Pope Francis is scheduled to meet with Turkey's highest officials, including President Recep Tayyip Erdoğan, when he makes his trip to Ankara and Istanbul next month.

The Vatican's the itinerary for the Pope's November 28-30 trip, will also have Francis meeting and praying with Orthodox leaders.

He will also visit the Hagia Sophia, a former Greek Orthodox patriarchal basilica, later an imperial mosque, and now a museum as well as the Blue Mosque, as the Sultan Ahmed Mosque is popularly known.

Francis is set to join Orthodox Ecumenical Patriarch Bartholomew of Constantinople for the celebrations of the feast of St. Andrew on November 30, Catholic New Service reported.

Both the Pope and the patriarch send delegations to their respective churches yearly for the feast of the churches' patron saints: on June 29 at the Vatican for the feasts of Saints Peter and Paul, and on November 30 for the feast of Saint Andrew.

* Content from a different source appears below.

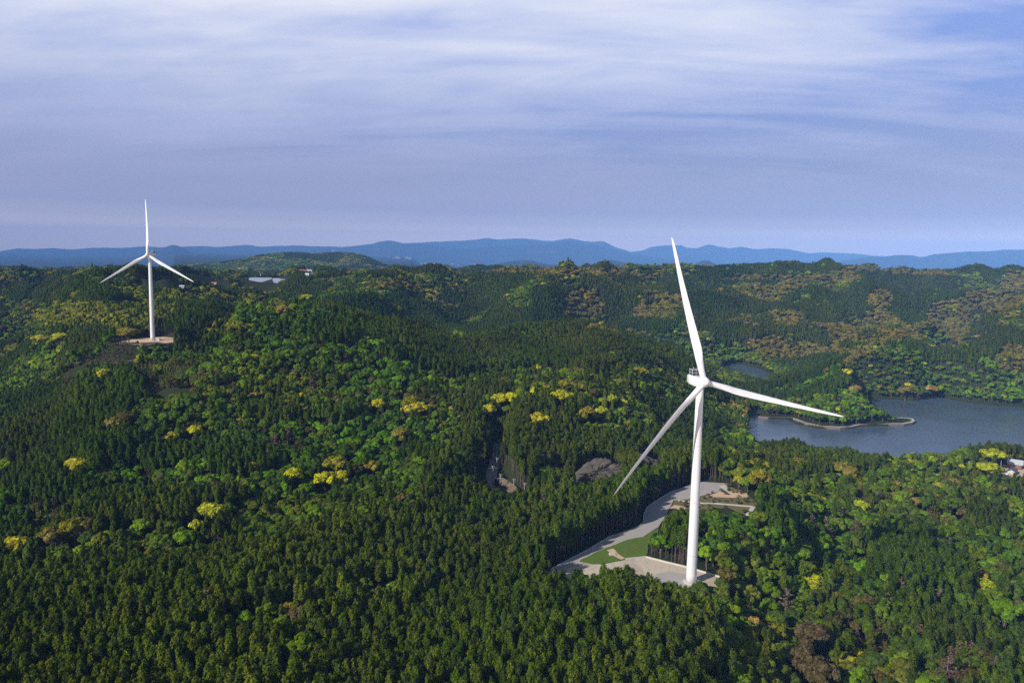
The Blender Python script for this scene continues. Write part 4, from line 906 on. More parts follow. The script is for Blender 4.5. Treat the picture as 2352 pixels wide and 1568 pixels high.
# ------------------------------------------------------------------ land cover: ellipses measured in the photograph (view pixels), else noise patches
# (cx, cy, rx, ry, kind)   c conifer, b broadleaf, g bright green broadleaf, o ochre/tan flowering, y yellow, r red-brown dead, m bamboo, n brownish bamboo/bare
EL = [
 (150,985,200,95,'c'),(40,1040,120,60,'c'),(1030,735,190,62,'c'),(1250,720,130,45,'c'),(1330,675,120,22,'c'),(1480,735,90,40,'c'),(120,668,130,26,'c'),(60,740,70,30,'b'),
 (1150,800,260,32,'c'),(1370,800,120,40,'c'),(560,1450,700,170,'c'),(1180,1440,420,150,'c'),(1380,1160,150,75,'c'),(1120,1250,150,60,'c'),(1440,1050,150,55,'c'),(1590,1010,90,40,'c'),
 (1180,1010,150,60,'c'),(700,940,120,25,'c'),(480,1050,160,40,'c'),(400,1200,120,45,'c'),
 (2180,890,120,50,'c'),(1820,880,130,32,'c'),(1760,790,90,40,'c'),(2160,700,110,40,'c'),(2290,780,60,30,'c'),(1900,700,90,35,'c'),(1640,690,80,40,'c'),(2100,655,140,22,'c'),(1560,655,70,22,'c'),(1880,615,160,10,'c'),(2250,620,110,8,'c'),
 (1900,1060,130,22,'c'),(2300,1040,60,16,'c'),(2170,1330,70,55,'c'),(2070,1250,80,40,'c'),
 (620,1100,330,22,'g'),(900,1010,160,20,'g'),(560,830,120,25,'g'),(640,1170,200,22,'g'),(430,1240,230,16,'g'),(880,1060,120,30,'g'),(1700,1000,60,60,'g'),(1690,1190,80,45,'g'),(2120,930,130,16,'g'),(1980,905,60,26,'g'),(1640,1280,60,40,'b'),
 (1480,880,130,55,'b'),(1400,960,90,35,'b'),(1250,865,120,28,'b'),(1010,905,60,20,'b'),(600,1420,110,35,'b'),(860,1350,90,25,'b'),(860,905,150,20,'n'),(720,925,90,16,'n'),(400,850,95,26,'m'),(560,870,60,15,'b'),(170,860,110,25,'b'),
 (700,860,100,22,'r'),(640,1010,50,26,'n'),(120,1220,60,25,'n'),(90,1170,90,30,'n'),(2180,1180,60,18,'n'),(2240,1500,90,40,'n'),
 (180,720,110,30,'y'),(300,745,60,22,'y'),(110,775,60,12,'y'),(330,710,90,25,'y'),(640,700,22,10,'y'),(530,740,60,14,'y'),(60,700,60,12,'b'),
 (1510,715,62,22,'o'),(1340,700,48,42,'o'),(1190,690,30,20,'b'),(1460,765,50,8,'o'),(1260,625,140,10,'o'),(1380,628,60,7,'o'),(1860,640,120,10,'o'),(2180,740,55,60,'o'),(2280,690,80,28,'o'),(2080,765,90,22,'o'),(1780,800,90,30,'o'),(1810,730,40,20,'o'),(2020,690,30,25,'o'),(1700,640,60,8,'o'),(1980,620,60,6,'o'),(2330,820,40,30,'o'),(1930,805,90,10,'o'),(2000,780,60,12,'o'),
 (1040,610,60,4,'n'),(830,645,130,14,'b'),(1010,650,90,14,'b'),(900,655,60,8,'o'),(300,640,120,12,'b'),(560,610,60,8,'b'),
]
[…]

Pope Francis is scheduled to arrive in Ankara, the Turkish capital, on November 28, when he is slated to meet Erdogan, Prime Minister Ahmet Davutoglu and the head of the country's religious affairs office.

The head of the Turkish religious affairs office is the country's highest Muslim authority.

Turkey is an overwhelmingly Muslim country with 99 percent of its 81 million people followers of Sunni Islam and 0.2 are Christians and Jews.

Francis will fly to Istanbul after a day in Ankara, and he is expected to visit the Hagia Sophia Museum, once known as the finest church during the Christian Byzantine Empire.

The Hagia Sophia became a mosque in the 15th century then authorities converted it into a museum in 1935 when Turkey became a secular state.

After Hagia Sophia, Francis will also visit the Blue Mosque popularly named because of its turquoise ceramic tiles in the 400-year-old structure's interior.

The Pope will hold a private meeting with Bartholomew in the run up to the feast of St. Andrew on November 30 which he will concelebrate with the patriarch.